For those in the know, Joss Naylor will forever be that rarest of people: a singular athlete who defines a sport.

Following are a series of excerpts taken from stories that have appeared in Like the Wind over the years that reference Joss Naylor.

A Feeling for the Fells


What attracts runners to the fells? In her 2023 book Why we run, Danielle Ledbury photographed and spoke with 28 runners about the reasons they choose to take on tough terrain. Here is one of Danielle’s stories.


“I was born at Wasdale Head, and the valley’s been home all my life. Back in the 1930s we didn’t have a tractor; we cut the hay with horses and an old McCormick cutter bar. I remember as a child helping me grandfather at Greendale at hay time, using a scythe; the old lad had a caliper on his leg and used to knock about on a couple of sticks, but he could swing himself on those sticks and land about three meters from where he started; he had a good action with those things.

 I went to school in Gosforth. Jack Allison used to tek us in his big Chrysler car. By the time we got to Gosforth, there’d be 14 of us in it. He used to lose one now’n’again – he’d go round a corner at the bottom of the big hill and if there was too much weight on the door, it’d fly open and one or two would end up in dyke.

I first got into running in 1960. They asked if I would run in the Wasdale Mountain Trial. I’d no running shoes or ’owt, so I ran in me work boots, cut the legs off the trousers and away we went. I was in lead at Black Sail Hut, but I got cramp in me leg and sat down for five or 10 minutes. I didn’t get rid of it ’til Styhead Tarn. It was a learning curve.

Full story in LtW#39.

The Fells are Alive


Ennerdale Horseshoe Fell Race is a fixture on the fell racing calendar that was started in 1968 by Joe Long and Frank Travis of the West Cumberland Orienteering Club and adopted two years later by the new Cumberland Fell Runners Association. The race was an immediate hit with the fell running community, with the first nine editions won by fell running legend Joss Naylor, who said that it was one of his favourite courses. The route, which follows a ridge that surrounds Ennerdale Water – the most westerly lake in the Lake District National Park – is just under 37km with 2,290m of ascent.

Full story in LtW#30.



One year later, I was writing a book on fell running and subsequently spending a good deal of time in the Lake District. One day my wife Moira and I walked up to the summit of Bleaberry Fell. Turning around to descend there is a fabulous view over Walla Crag and Derwent Water, with the Skiddaw and Blencathra ranges forming a magnificent backdrop to the north. The descent is on a fabulously springy sward and I suddenly, and surprisingly to Moira, just let myself go and ran free down the 300ft or so slope. It was pure exhilaration, followed by a collapse on to the soft turf in fits of giggles. “You’ll suffer,” Moira eventually said when we stopped laughing. And I did. But sometimes it is worth it for the memory.
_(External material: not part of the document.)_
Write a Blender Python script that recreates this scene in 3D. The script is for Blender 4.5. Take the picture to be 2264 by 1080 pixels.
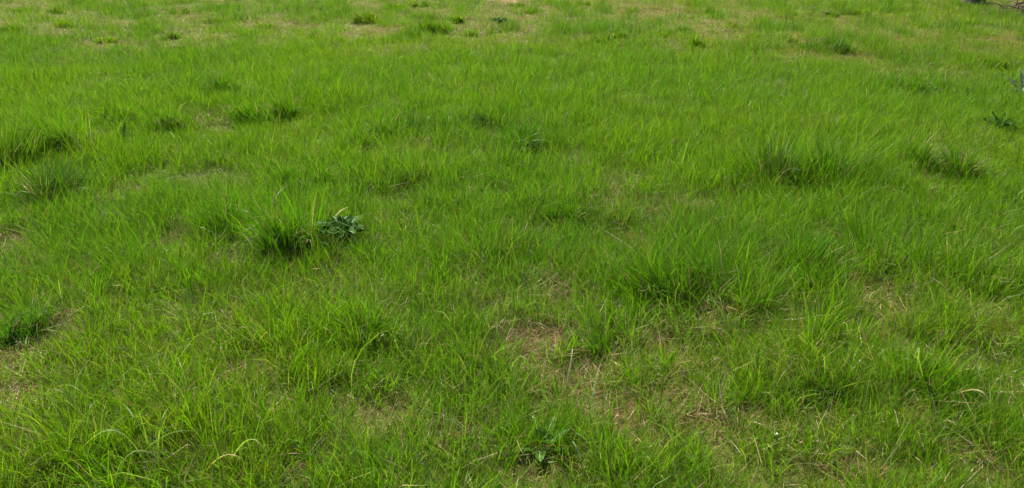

Later the same year I was in the Lakes again for one of the highlights of my life. As part of my book research, I found myself sitting in fell legend Joss Naylor’s front room. I was interviewing one of my all-time running heroes and he told some fabulous stories, some of which were so potentially libellous as to be unusable. I was staying in Staveley and had a long drive back from Wasdale to reflect on all this new material. I was so hyper that I had to stop for a calming coffee in the first café I found: the excellent Woodlands Café in Santon Bridge. Driving back over the Hard Knott Pass, the sun was glistening and there was not a breath of wind in Eskdale. It reminded me of a less- than-successful run in the OS Mountain Trial (an orienteering-style event) when I got a dunking in the River Esk at the end of a very wet day, after 20 miles of thrashing around the sodden heather trying to find the control points.
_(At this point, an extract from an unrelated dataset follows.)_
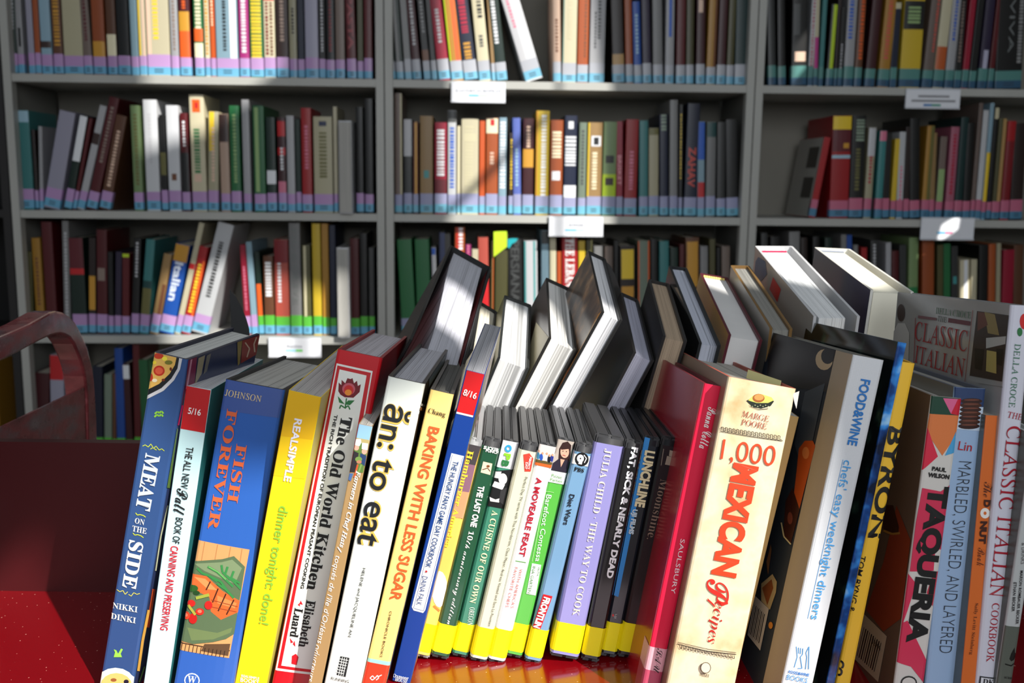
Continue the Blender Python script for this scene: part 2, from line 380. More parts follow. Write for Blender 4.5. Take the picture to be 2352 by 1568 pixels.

So, on a whim I parked at the top of the pass and walked up to the Hardknott summit – surely one of the easiest of Wainwright tops to bag. The three-quarters-of-a-mile ascent from the top of the pass doesn’t even merit a diagram in Wainwright’s guide. I walked up to the top with thoughts of Joss Naylor’s heroics swirling round in my head (he once completed all 214 Wainwrights in just seven days). At the top I was surprised to meet a fellow walker, and we did that “hello” thing and then walked to opposite sides of the summit to regain our solitary reverie. I was so high, physically and mentally, that I decided that surely I could run down, back to the car. Well, I did. I ran all the way. I immediately sat down on a rock with a view, feeling pleased with myself. I had passed the other walker just as I left the summit, although he walked by me only seconds after I sat down – my “running” down was no faster than an elderly man had walked the route. Or did he break into a run to keep up with me without me knowing? Either way, it was a great end to brilliant day.

Full story in LtW#20.

In one fell swoop


Fell-runner Ricky Lightfoot says he won a race recently by outsprinting a local he had been following.

“It’s not the best way to win,” he admits. “But is it better to get my map out and stand around while he disappears, or follow him?”
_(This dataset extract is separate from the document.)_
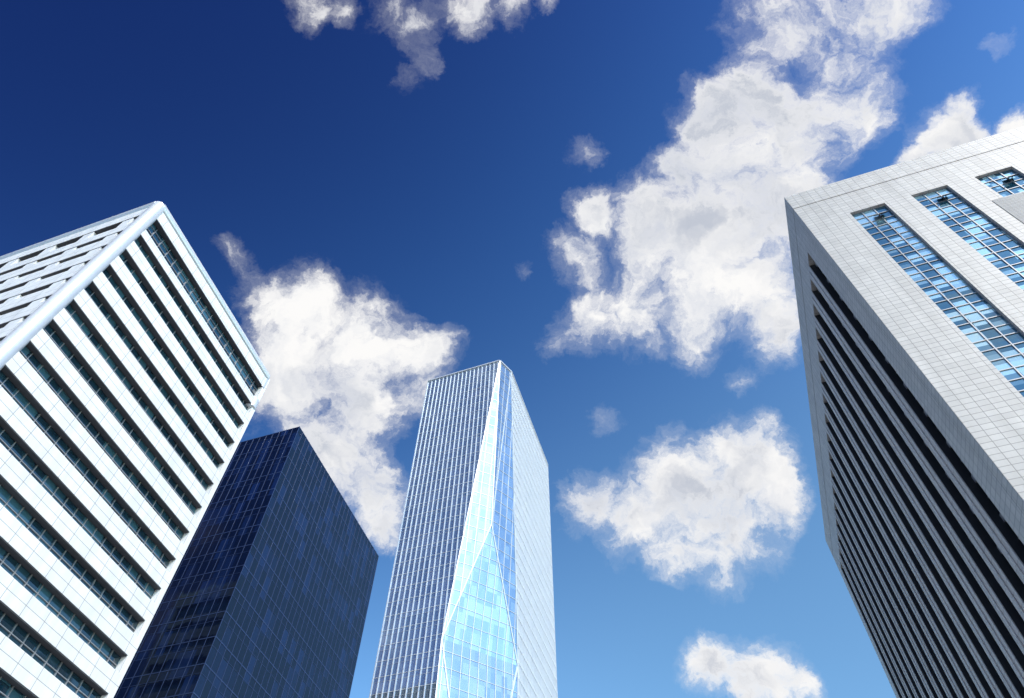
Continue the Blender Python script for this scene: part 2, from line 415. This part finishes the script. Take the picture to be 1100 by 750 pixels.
for i,c in enumerate(cs):
    a,b=c-1.02,c+1.02
    if i==0: gr.box(f,0,a,5,ZS+.6,-1.2,0)
    else:
        pi_.box(f,prev,a,5,ZS+.6,-1.2,0)
        pi_.box(f,(prev+a)/2-.12,(prev+a)/2+.12,5,ZS+.6,0,.10)
    gd.box(f,a+.002,b-.002,5,ZS+.6,-1.2,-.85)
    blk.box(f,a+.001,a+.06,5,ZS+.595,-.84,-.06);blk.box(f,b-.06,b-.001,5,ZS+.595,-.84,-.06)  # black linings added so the strip reveals read dark
    z=ZS+.4
    while z>5:
        mu.box(f,a+.07,b-.07,z-.55,z+.1,-.86,-.70);mu.box(f,a+.07,b-.07,z-2.2,z-2.12,-.86,-.78);z-=4.0
    mu.box(f,c-.05,c+.05,5,ZS,-.86,-.74)
    prev=b
gr.box(f,prev,L-1.21,5,ZS+.6,-1.2,0)
for i in (1,2):
    f,L=frame(pts[i],pts[(i+1)%4]);gr.box(f,.0 if i==2 else 1.25,L-1.25,-.1,ZT,-1.2,0)
for q in (gr,pi_,gl,gd,mu,aw,blk,lv): q.done()
rf=Part("roof_deck",m_roof,E);prism(rf,inset(pts,1.25),ZT-1.5,ZT-1.0);rf.done()

# ================================================= ground
m_as=plain("asphalt",(.05,.05,.052),.9,0,.2,3)
m_pv=panelmat("paving_slabs",(.30,.29,.28),.6,.6,rough=.8,mort=.01,var=.1)
m_pt=plain("road_paint",(.75,.75,.73),.7,0,.08,4)
def sheet(name,c,d,w_,l,z,mat,parent=None):
    s=Part(name,mat,parent);d=Vector(d).normalized();n=Vector((d.y,-d.x));c=Vector(c)
    q=[c-n*w_/2-d*l/2,c+n*w_/2-d*l/2,c+n*w_/2+d*l/2,c-n*w_/2+d*l/2]
    s.quad([(a.x,a.y,z) for a in q],[(-w_/2,-l/2),(w_/2,-l/2),(w_/2,l/2),(-w_/2,l/2)]);return s.done()
A=(.342,.94)
sheet("ground",(0,0),A,12000,12000,-.13,plain("ground_concrete",(.2,.2,.19),.9,0,.2,.3))
sheet("road",(-12,0),A,14,900,-.126,m_as)
mk=Part("road_markings",m_pt,None)
for k in range(-50,50):
    c=Vector((-12,0))+Vector(A)*k*8;fr=((c.x,c.y),A,(A[1],-A[0]))
    mk.quad([ptf(fr,0,-.122,-.07),ptf(fr,0,-.122,.07),ptf(fr,4,-.122,.07),ptf(fr,4,-.122,-.07)],[(0,0)]*4)
mk.done()
for nm,s0,s1 in (("pavement",7.0,110),("pavement",-110,-7.0)):
    pv=Part(nm,m_pv,None);fr=((-12,0),A,(A[1],-A[0]));pv.box(fr,-300,300,-.12,0,s0,s1);pv.done()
Ricky says the great Joss Naylor – a fell-running legend, about whom I hear people talking in every race, café or pub I visit during my weekend in the Lakes – would sometimes purposely run over the roughest terrain as he knew no one could keep up, or he would hide behind a rock to lose his trackers.

Part of fell-running is knowing the mountains well, and as such the sport favours locals. “Part of the fun,” says Ben, who lives in Ambleside, in the heart of the Lake District, “is going out to recce the route beforehand and finding some good lines. Not just turning up on the day with a GPX file and following your watch.”